Hence the judgment in denying a forfeiture is conclusive in this action to recover rentals only if the court, in denying the forfeiture, necessarily decided that no rentals were due under the terms of the lease.

As by the terms of the lease a forfeiture is clearly and admittedly made to depend upon the failure to pay rentals or to complete such a well as is described in the forfeiture clause, and it was admitted upon the trial of the suit to forfeit the leases that rentals had not been paid in April or June, 1921, the court necessarily decided, not only that the failure to pay these rentals did not work a forfeiture, but also that such a well as prevented a forfeiture had been completed before these rentals would have otherwise been due and payable.

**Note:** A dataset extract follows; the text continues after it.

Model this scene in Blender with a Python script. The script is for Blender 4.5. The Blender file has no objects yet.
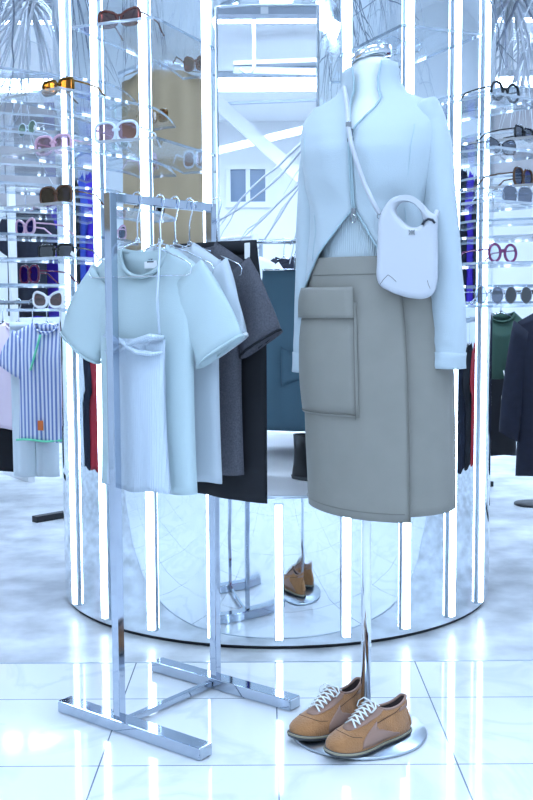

It is, therefore, clear that the judgment denying a forfeiture necessarily presupposes that no rentals were due, and is therefore a bar to this effort upon the part of appellants to relitigate that question with appellees. Hence the court did not err in sustaining appellees' plea in bar.

Wherefore, the judgment in the action to recover rentals, which is the first appeal, is affirmed, and the appeal in the forfeiture case is dismissed.